As revealed on my wikinomics post that went up this morning, I’m fascinated by the different ways that the NBA, it’s teams, and it’s players are engaging with social media. My hometown team is the Toronto Raptors, and by extension I tend to follow what Chris Bosh – NBA superstar / web 2.0 fanatic – is up to online. But as I engaged in my “research” I came across a few stories about Kobe Bryant’s website. Most weren’t particularly flattering, and focused mostly on the “premium access” fee – about $25 – required for accessing the “exclusive content”. While I agree with most of the criticisms, I think a lot of organizations can learn from looking at all the differences between how Kobe and Chris represent themselves on their home pages.
As a starting point, Chris Bosh’s site seems to be focused on a mixture of promoting himself and connecting with fans. You are immediately hit with information about his new recording contract, and an invite to download his iPhone app (yes, you read that correctly). Follow through to his site and you find access to his blog, photos, tv channel, links to his presence on other social media sites, some exclusive events, and “locker nerd” (supposed to be a haven for techies and sports geeks, but it’s a dead link). You can also send him a question directly if you want. Interestingly, some Google ads are present – featured prominently at the top of the page. Most of them are Raptors related, including some peculiar ones (“talk basketball sports and more with Kapono fans” – noting Kapono wasn’t good enough to have many fans, and isn’t a Raptor anymore. Bad Google ad targeting strikes again).

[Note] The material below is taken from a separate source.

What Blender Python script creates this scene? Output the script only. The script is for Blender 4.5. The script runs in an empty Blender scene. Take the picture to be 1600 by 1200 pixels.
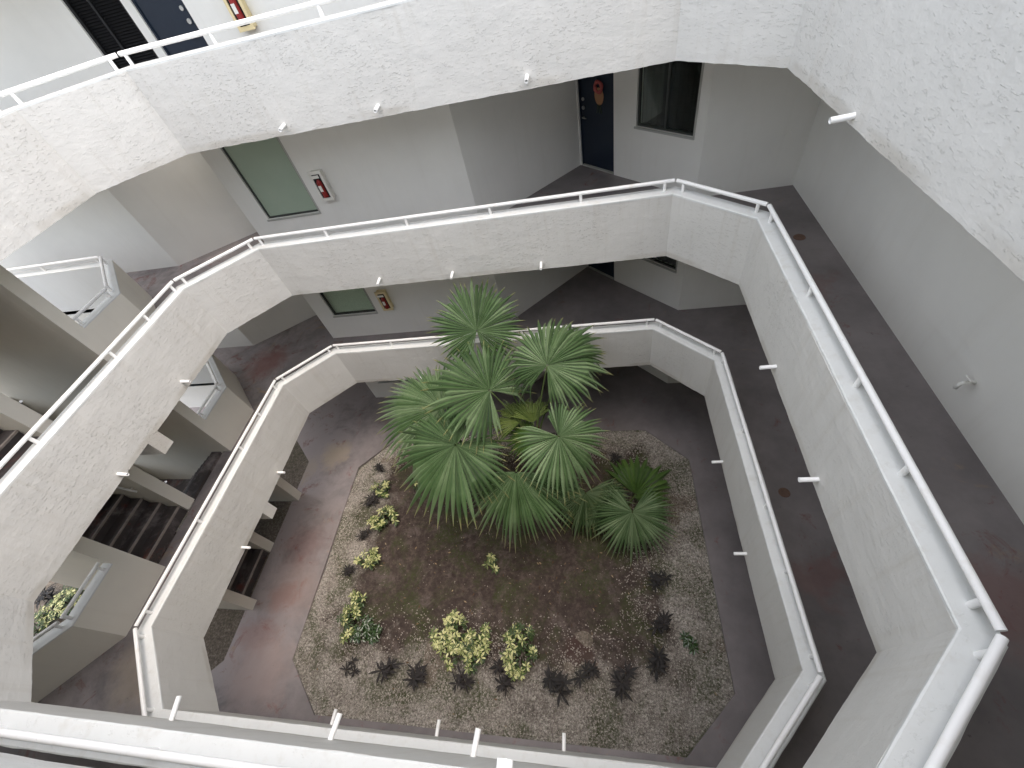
import bpy, math, random
from mathutils import Vector, Matrix, noise

# ------------------------------------------------------------------ camera, sky, sun, exposure
scene = bpy.context.scene
COL = scene.collection
CAM = Vector((1.8195, -0.0306, 9.7219))
RX = Vector((0.97893, 0.08379, -0.18622)); RD = Vector((-0.05201, -0.77957, -0.62415)); RF = Vector((-0.19747, 0.62069, -0.75879))
cd = bpy.data.cameras.new('camera'); cam = bpy.data.objects.new('camera', cd); COL.objects.link(cam)
up_, bk_ = -RD, -RF
cam.matrix_world = Matrix(((RX.x, up_.x, bk_.x, CAM.x), (RX.y, up_.y, bk_.y, CAM.y), (RX.z, up_.z, bk_.z, CAM.z), (0, 0, 0, 1)))
cd.sensor_width = 36; cd.lens = 657.82 * 36 / 1600; cd.clip_start = 0.02; cd.clip_end = 2000
scene.camera = cam
SUN_EL, SUN_AZ = math.radians(75), math.radians(-12)     # azimuth from +x towards +y: the direction the sun stands in
world = bpy.data.worlds.new('World'); scene.world = world; world.use_nodes = True
wn = world.node_tree.nodes; wl = world.node_tree.links
sky = wn.new('ShaderNodeTexSky'); sky.sky_type = 'NISHITA'; sky.sun_disc = False
sky.sun_elevation = SUN_EL; sky.sun_rotation = math.pi / 2 - SUN_AZ
sky.air_density = 1.0; sky.dust_density = 4.0; sky.ozone_density = 1.2
bg = wn['Background']; bg.inputs['Strength'].default_value = 0.15
wl.new(sky.outputs[0], bg.inputs['Color'])
sd = bpy.data.lights.new('sun', 'SUN'); sd.energy = 1.5; sd.angle = math.radians(172); sd.color = (1.0, 0.915, 0.70)
sun = bpy.data.objects.new('sun', sd); COL.objects.link(sun); sun.location = (20, 0, 30)
sv = Vector((math.cos(SUN_EL) * math.cos(SUN_AZ), math.cos(SUN_EL) * math.sin(SUN_AZ), math.sin(SUN_EL)))
sun.rotation_euler = sv.to_track_quat('Z', 'Y').to_euler()
scene.view_settings.view_transform = 'Standard'; scene.view_settings.look = 'None'
scene.view_settings.gamma = 1; scene.view_settings.use_curve_mapping = False
scene.view_settings.exposure = 1.58
scene.render.engine = 'CYCLES'
scene.cycles.max_bounces = 8; scene.cycles.diffuse_bounces = 7; scene.cycles.glossy_bounces = 3
scene.cycles.transparent_max_bounces = 8; scene.cycles.use_denoising = True
scene.cycles.caustics_reflective = False; scene.cycles.caustics_refractive = False
scene.cycles.sample_clamp_indirect = 6

# ------------------------------------------------------------------ helpers
rng = random.Random(7)
def tag(o, label=None, cat=None, group=None, kind=None):
    if label: o['label'] = label
    if cat: o['category'] = cat
    if group: o['group'] = group
    if kind: o['kind'] = kind
    return o
def empty(name, loc):
    o = bpy.data.objects.new(name, None); COL.objects.link(o); o.location = loc; o.empty_display_size = 0.2
    return o
WORLD_LOC = {}
def link(o, parent, local=False):
    COL.objects.link(o)
    if parent is not None:
        o.parent = parent
        if not local:
            p = parent; off = Vector((0, 0, 0))
            if parent.name in WORLD_LOC: off = WORLD_LOC[parent.name]
            elif parent.type == 'EMPTY': off = Vector(parent.location)
            o.matrix_parent_inverse = Matrix.Translation(-off)
            WORLD_LOC[o.name] = Vector((0, 0, 0))
    return o
class MB:
    def __init__(s): s.extra = {}; s.v = []; s.f = []; s.sm = []; s.att = []; s.mi = []; s.cm = 0
    def add(s, vs, fs, smooth=False, att=None):
        b = len(s.v); s.v += [tuple(p) for p in vs]
        s.att += (att if att is not None else [0.0] * len(vs))
        for f in fs: s.f.append([b + i for i in f]); s.sm.append(smooth); s.mi.append(s.cm)
    def box(s, x0, x1, y0, y1, z0, z1):
        x0, x1 = min(x0, x1), max(x0, x1); y0, y1 = min(y0, y1), max(y0, y1); z0, z1 = min(z0, z1), max(z0, z1)
        vs = [(x0, y0, z0), (x1, y0, z0), (x1, y1, z0), (x0, y1, z0), (x0, y0, z1), (x1, y0, z1), (x1, y1, z1), (x0, y1, z1)]
        s.add(vs, [(0, 3, 2, 1), (4, 5, 6, 7), (0, 1, 5, 4), (1, 2, 6, 5), (2, 3, 7, 6), (3, 0, 4, 7)])
        return s
    def obox(s, c, ax, ay, az):
        c, ax, ay, az = map(Vector, (c, ax, ay, az))
        vs = [c + sx * ax + sy * ay + sz * az for sz in (-1, 1) for sx, sy in ((-1, -1), (1, -1), (1, 1), (-1, 1))]
        s.add(vs, [(0, 3, 2, 1), (4, 5, 6, 7), (0, 1, 5, 4), (1, 2, 6, 5), (2, 3, 7, 6), (3, 0, 4, 7)])
        return s
    def tube(s, p0, p1, r0, r1=None, n=14, caps=True):
        p0, p1 = Vector(p0), Vector(p1); r1 = r0 if r1 is None else r1
        d = (p1 - p0).normalized(); a = d.orthogonal().normalized(); b = d.cross(a)
        ring = [a * math.cos(2 * math.pi * i / n) + b * math.sin(2 * math.pi * i / n) for i in range(n)]
        s.add([p0 + q * r0 for q in ring] + [p1 + q * r1 for q in ring], [(i, (i + 1) % n, n + (i + 1) % n, n + i) for i in range(n)], True)
        if caps:
            s.add([p0 + q * r0 for q in ring], [tuple(reversed(range(n)))]); s.add([p1 + q * r1 for q in ring], [tuple(range(n))])
        return s
    def path(s, pts, rad, n=8):
        pts = [Vector(p) for p in pts]; rings = []; a = None
        for i, p in enumerate(pts):
            d = (pts[min(i + 1, len(pts) - 1)] - pts[max(i - 1, 0)]).normalized()
            a = d.orthogonal().normalized() if a is None else (a - d * a.dot(d)).normalized()
            b = d.cross(a); r = rad[i] if isinstance(rad, (list, tuple)) else rad
            rings += [p + (a * math.cos(2 * math.pi * k / n) + b * math.sin(2 * math.pi * k / n)) * r for k in range(n)]
        m = len(pts)
        fs = [(i * n + k, i * n + (k + 1) % n, (i + 1) * n + (k + 1) % n, (i + 1) * n + k) for i in range(m - 1) for k in range(n)]
        s.add(rings, fs + [tuple(reversed(range(n))), tuple((m - 1) * n + k for k in range(n))], True)
        return s
    def prism(s, poly, z0, z1):
        n = len(poly)
        s.add([(x, y, z0) for x, y in poly] + [(x, y, z1) for x, y in poly],
              [tuple(reversed(range(n))), tuple(range(n, 2 * n))] + [(i, (i + 1) % n, n + (i + 1) % n, n + i) for i in range(n)])
        return s
    def mesh(s, name, mats):
        me = bpy.data.meshes.new(name); me.from_pydata(s.v, [], s.f); me.update()
        mats = mats if isinstance(mats, (list, tuple)) else [mats]
        for m in mats: me.materials.append(m)
        me.polygons.foreach_set('use_smooth', s.sm); me.polygons.foreach_set('material_index', s.mi)
        if any(s.att):
            a = me.attributes.new('tone', 'FLOAT', 'POINT'); a.data.foreach_set('value', s.att)
        for k, vals in s.extra.items():
            a = me.attributes.new(k, 'FLOAT', 'POINT'); a.data.foreach_set('value', vals)
        return me
    def build(s, name, mat, parent=None, local=False):
        return link(bpy.data.objects.new(name, s.mesh(name, mat)), parent, local)
def offset(poly, d, closed=True):
    """mitred offset, positive = to the right of travel"""
    n = len(poly); out = []
    for i in range(n):
        p = Vector(poly[i])
        a = Vector(poly[i - 1]) if (closed or i > 0) else None
        b = Vector(poly[(i + 1) % n]) if (closed or i < n - 1) else None
        ns = []
        if a is not None: t = (p - a).normalized(); ns.append(Vector((t.y, -t.x)))
        if b is not None: t = (b - p).normalized(); ns.append(Vector((t.y, -t.x)))
        if len(ns) == 1: q = p + ns[0] * d
        else:
            m = (ns[0] + ns[1]).normalized(); q = p + m * (d / max(0.3, m.dot(ns[0])))
        out.append((q.x, q.y))
    return out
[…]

In contrast, Kobe Bryant’s site seems to be focused on promoting the products he endorses. Go to the site and you’re immediately hit with a full page ad / contest from Vitamin Water. Then an (odd) congratulations to himself (note, not his team, or teammates – a congratulations to Kobe. Makes it feel far less personal than the messages from Bosh, for example). Then an ad for his Nike shoe. Anytime you open a new page, the full screen Vitamin water ad hits you again. And again. And again.
Bosh’s site seems focused on getting you to connect. Kobe’s seems to focus on getting you to pay for access. The content on Kobe’s page is mainly links to stuff he’s doing on mainstream media (Fox Business, Teen Choice Awards). Chris’ page is mainly links to new stuff he’s created for the site. Even the stuff that appears a LITTLE behind the scenes on Kobe’s home page is reprinted from the Nike Basketball site. And of course, if you want to check out the “community”, you have to pay.
There’s a lot more you could get into than that, and of course various caveats around Kobe’s (say) endorsement deals need to be considered. But overall, it’s very to say that Kobe is taking a very “old media” approach to using the Web 2.0 – big, in your face broadcast ads dominate, and the whole focus is on getting money from you directly. Bosh is taking a more open, collaborative, experimental approach – which has both good sides (cool content) and bad (frequent dead links, slightly less “professional”/ clean presentation).
Overall, I think the latter approach is far better – and not just because it’s “nicer”. Even if the underlying objective is to make money, there are a lot of different avenues to do so. Finding creative ways to get fans connected and involved (ala Bosh) creates such opportunities; making it hard for them to do so / force feeding them ads / making them pay up front limits such options in exchange for relatively minimal revenue (assuming few will bother to pay for access). In other words, if Kobe is interested in making money through his online presence, both directly and indirectly, I think he could learn a thing or two from Bosh. And if he’s not, he definitely can learn from him.
And please – spare me any jokes about what Bosh can learn from Kobe on the basketball court. Raptors fans are a long-suffering lot, so have some mercy
.
Now off for another technology-free vacation – back in about a week.
{ 3 comments… read them below or add one }
great read.
Hiya. You might be interested in this – twittering chants. Article from TechCrunch. The hash tag is gonna take up most of your 140 characters – guess thats all that needs to be said. Could be a way to teach newbies to the game, their team’s chants.
http://www.techcrunch.com/2009/08/28/vaynermedia-is-bringing-sports-chants-to-twitter/
My man Campbell – equally adept at helping get a wedding set up AND finding me cool stories for work. Thanks for the link – hope things are well back “home”.